Herkes terkse de Yavaş’ın Kılıçdaroğlu’nu terk etmeyeceğini, .İmamoğlu’nun ise yargı kararıyla önünün kesilebileceği ihtimali göz önüne alınarak aday olmayacağını defalarca yazdım. Okuyup dikkate alınmadı; adaylık konusu, Kılıçdaroğlu’nun adaylığını ilan ettiği güne kadar ne ikili ne de masada gündeme geldi, düşeni kaldırmak görevimizdir, ancak kendini yere atan için de yapılacak fazla bir şey yok.
Akşener mevcut sistemde olmayan bir başbakanlık uğruna cumhurbaşkanı adayı olmayacağını kesin bir dille ifade etti, yanlıştı. Akşener aday olmayacağını söylemekle istemese de Kılıçdaroğlu’nun adaylığının yolunu açmış oldu.
Konuyla ilgili ben ne mi dedim? ‘Siz her nasıl olacaksa Başbakan olacaksınız, Kılıçdaroğlu cumhurbaşkanı olmayacak da meclis başkanı mı olacak? Ne olacak? Akşener Kılıçdaroğlu’nun aday olmasını istemiyorsa, kendisi cumhurbaşkanı adayı olacaktır.

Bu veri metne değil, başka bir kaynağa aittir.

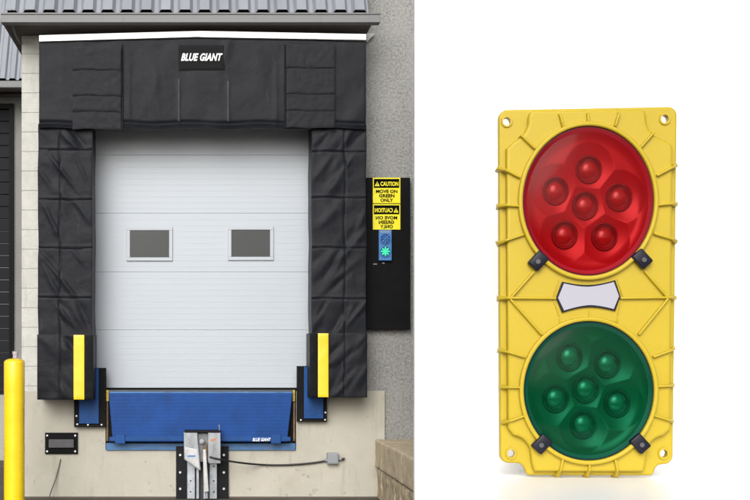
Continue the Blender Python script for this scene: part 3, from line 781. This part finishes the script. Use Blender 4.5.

O zaman Kılıçdaroğlu ya Akşener’in adaylığını kabul edecek ya da üçüncü bir kişide uzlaşma olasılığı doğacaktı. Anlaşma olmazsa, sorumlu Akşener değil; Kılıçdaroğlu olacaktı. Kılıçdaroğlu’nun diğer partilerin başkanlarıyla anlaşarak adaylığını açıklama olasılığını Akşener hesaba katarak bir ‘B’ planı hazırlamalıydı. İYİ Parti’de liste hataları, şaibeli listeler yapıldı. Cumhur İttifakı başarısını teşkilatlarına mı rakiplerine mi borçlu, siz karar verin!